Une taxonomie au cœur de luttes d’influences
Le 14 juin dernier, les commissions parlementaires « affaires économiques » et « environnement » se sont opposées au projet de la Commission. Toutefois, le 1er juillet dernier, les 27 États membres de l’Union européenne ont tacitement validé l’inclusion du gaz et du nucléaire dans cette nouvelle taxonomie.
Si l’Espagne, le Portugal, le Luxembourg, le Danemark et l’Autriche semblent rejeter cette classification, la France la défend. Ce qui n’a pas échappé aux ONG. Dans un communiqué publié ce mardi, en parallèle de l’action, Greenpeace martèle ainsi : « Exigeons que les investissements privés alloués par cette ‘taxonomie’ soit fléchés vers des énergies […] qui permettent notre indépendance énergétique, et non vers le gaz et le nucléaire ». Le vote des eurodéputés à venir ce mercredi 6 juillet apparaît alors décisif.

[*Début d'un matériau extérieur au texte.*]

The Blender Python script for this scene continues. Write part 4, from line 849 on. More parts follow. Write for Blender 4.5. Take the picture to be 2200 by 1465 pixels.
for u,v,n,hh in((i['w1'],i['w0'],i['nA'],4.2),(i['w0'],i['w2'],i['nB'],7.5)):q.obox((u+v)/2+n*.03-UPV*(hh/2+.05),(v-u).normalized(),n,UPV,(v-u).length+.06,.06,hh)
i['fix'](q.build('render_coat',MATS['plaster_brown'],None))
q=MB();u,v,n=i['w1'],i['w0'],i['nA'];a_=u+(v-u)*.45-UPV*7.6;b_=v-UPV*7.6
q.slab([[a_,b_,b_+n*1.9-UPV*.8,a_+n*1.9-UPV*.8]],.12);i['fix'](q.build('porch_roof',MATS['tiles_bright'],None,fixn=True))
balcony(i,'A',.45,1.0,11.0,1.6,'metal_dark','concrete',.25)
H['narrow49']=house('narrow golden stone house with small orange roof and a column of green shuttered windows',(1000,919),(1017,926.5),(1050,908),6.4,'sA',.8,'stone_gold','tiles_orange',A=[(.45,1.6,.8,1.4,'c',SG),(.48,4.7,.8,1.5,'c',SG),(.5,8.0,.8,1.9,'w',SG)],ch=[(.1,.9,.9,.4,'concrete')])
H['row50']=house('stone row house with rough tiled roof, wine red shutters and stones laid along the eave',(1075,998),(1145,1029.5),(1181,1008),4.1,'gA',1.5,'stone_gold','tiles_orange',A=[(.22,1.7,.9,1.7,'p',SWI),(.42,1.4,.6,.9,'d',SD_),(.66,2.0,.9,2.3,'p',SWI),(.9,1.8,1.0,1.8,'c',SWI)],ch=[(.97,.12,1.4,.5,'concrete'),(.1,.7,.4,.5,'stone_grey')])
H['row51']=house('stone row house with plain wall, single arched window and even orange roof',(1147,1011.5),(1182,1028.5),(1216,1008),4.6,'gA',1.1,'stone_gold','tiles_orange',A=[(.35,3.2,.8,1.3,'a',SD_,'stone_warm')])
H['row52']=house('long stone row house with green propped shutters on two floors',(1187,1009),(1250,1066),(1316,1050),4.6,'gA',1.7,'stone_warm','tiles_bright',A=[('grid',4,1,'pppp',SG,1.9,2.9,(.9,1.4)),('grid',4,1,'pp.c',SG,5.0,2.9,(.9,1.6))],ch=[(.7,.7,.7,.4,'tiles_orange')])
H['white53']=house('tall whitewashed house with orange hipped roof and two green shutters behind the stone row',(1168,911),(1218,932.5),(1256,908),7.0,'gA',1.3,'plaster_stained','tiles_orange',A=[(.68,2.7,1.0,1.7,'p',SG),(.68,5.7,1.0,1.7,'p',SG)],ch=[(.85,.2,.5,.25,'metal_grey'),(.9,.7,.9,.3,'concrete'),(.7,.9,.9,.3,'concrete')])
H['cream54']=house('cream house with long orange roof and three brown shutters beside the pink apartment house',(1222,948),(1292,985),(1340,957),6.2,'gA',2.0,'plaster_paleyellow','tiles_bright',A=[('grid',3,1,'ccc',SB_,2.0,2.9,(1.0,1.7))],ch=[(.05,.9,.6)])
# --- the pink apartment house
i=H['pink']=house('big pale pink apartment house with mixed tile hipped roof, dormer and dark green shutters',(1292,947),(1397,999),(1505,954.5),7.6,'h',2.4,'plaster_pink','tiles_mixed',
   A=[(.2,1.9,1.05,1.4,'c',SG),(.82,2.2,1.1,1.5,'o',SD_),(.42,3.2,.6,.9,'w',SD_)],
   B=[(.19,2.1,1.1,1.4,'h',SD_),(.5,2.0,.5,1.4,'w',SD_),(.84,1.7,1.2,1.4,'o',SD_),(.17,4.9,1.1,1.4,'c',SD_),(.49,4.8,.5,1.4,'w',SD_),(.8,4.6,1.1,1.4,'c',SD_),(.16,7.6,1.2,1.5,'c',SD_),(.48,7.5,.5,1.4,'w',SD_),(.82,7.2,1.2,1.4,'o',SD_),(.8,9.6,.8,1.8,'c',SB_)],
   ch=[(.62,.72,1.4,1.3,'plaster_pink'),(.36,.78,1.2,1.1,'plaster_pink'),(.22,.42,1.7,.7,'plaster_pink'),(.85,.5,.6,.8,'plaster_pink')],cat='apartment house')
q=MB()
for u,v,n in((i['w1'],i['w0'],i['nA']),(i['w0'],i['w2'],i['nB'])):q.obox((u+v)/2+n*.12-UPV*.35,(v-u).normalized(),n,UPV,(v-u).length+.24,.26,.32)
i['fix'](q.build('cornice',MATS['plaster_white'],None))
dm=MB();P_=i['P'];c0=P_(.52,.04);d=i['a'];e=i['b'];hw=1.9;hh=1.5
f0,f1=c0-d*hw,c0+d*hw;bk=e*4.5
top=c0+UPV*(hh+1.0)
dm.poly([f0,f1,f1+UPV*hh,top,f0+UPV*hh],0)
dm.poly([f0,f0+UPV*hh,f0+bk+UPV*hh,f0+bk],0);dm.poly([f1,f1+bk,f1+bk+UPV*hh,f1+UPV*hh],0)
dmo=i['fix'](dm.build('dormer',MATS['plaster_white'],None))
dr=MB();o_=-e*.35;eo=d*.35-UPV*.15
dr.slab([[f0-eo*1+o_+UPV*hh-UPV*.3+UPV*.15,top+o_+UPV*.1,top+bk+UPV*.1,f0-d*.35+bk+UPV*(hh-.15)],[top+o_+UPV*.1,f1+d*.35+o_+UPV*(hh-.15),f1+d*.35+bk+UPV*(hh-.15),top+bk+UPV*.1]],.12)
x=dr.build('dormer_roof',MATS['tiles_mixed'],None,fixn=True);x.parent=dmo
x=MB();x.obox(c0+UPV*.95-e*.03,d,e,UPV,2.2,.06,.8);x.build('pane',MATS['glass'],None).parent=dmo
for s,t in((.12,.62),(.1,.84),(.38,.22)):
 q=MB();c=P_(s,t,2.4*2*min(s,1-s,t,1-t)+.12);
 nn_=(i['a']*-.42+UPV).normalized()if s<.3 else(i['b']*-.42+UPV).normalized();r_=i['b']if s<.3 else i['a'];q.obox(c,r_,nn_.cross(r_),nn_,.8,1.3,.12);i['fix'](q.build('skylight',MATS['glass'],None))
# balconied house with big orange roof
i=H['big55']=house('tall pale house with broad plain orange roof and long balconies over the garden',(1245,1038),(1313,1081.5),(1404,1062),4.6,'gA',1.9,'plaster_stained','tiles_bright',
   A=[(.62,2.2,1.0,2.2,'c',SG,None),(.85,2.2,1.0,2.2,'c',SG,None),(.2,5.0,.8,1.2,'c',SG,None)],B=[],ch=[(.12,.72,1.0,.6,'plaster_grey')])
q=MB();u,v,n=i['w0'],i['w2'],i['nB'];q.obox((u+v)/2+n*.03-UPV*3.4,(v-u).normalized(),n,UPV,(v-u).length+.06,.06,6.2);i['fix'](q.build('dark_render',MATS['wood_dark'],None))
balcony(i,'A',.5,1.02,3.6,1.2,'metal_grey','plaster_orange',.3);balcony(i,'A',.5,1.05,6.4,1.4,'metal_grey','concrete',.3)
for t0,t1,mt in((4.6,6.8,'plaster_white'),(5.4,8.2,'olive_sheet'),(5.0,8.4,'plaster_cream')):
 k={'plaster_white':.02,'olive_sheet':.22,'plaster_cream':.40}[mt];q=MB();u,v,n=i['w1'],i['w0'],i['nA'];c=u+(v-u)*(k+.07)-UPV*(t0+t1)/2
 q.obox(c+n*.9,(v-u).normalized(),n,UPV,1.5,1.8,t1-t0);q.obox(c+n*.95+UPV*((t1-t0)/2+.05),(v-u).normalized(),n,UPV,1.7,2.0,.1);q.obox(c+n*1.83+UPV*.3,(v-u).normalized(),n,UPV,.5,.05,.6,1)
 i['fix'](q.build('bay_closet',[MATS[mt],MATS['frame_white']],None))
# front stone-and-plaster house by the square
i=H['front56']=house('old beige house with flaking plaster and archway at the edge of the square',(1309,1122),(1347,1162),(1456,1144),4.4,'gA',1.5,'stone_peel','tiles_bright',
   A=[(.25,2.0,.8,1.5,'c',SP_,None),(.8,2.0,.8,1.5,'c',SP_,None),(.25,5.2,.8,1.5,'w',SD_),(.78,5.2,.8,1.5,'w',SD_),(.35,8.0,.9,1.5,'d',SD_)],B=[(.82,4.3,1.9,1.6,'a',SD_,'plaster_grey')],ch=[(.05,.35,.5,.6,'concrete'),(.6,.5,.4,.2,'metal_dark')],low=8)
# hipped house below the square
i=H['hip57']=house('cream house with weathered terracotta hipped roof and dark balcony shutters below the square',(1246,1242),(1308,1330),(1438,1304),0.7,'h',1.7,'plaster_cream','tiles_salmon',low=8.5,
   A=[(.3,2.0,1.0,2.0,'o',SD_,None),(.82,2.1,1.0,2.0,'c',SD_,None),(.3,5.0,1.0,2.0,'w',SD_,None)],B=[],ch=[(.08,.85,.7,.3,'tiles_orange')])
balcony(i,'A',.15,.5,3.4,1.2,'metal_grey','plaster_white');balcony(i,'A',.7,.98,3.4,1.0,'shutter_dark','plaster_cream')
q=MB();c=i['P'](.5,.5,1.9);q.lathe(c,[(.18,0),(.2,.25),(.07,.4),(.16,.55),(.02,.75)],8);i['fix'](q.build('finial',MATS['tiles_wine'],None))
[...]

Mise à jour du 6 juillet 2022 : Ce mercredi 6 juillet, les députés européens se sont finalement prononcés contre l’objection d’inclure le nucléaire et le gaz fossile à la taxonomie verte européenne. Autrement dit, ces deux énergies bénéficieront d’un label « vert » jusqu’en 2030 pour le gaz et 2045 pour le nucléaire. Pour les ONG, il s’agit d’une défaite pour la transition écologique de l’Europe et pour une meilleure indépendance aux énergies russes. « Les industries fossiles et nucléaires ont gagné une bataille aujourd’hui. Nous allons désormais mener le combat devant les tribunaux. Nous y dénoncerons les tractations honteuses menées en coulisses par la Commission européenne et les pays pro-gaz et pro-nucléaires, dont la France avec le soutien des lobbies russes », martèle Pauline Boyer chargée de campagne transition énergétique pour Greenpeace France.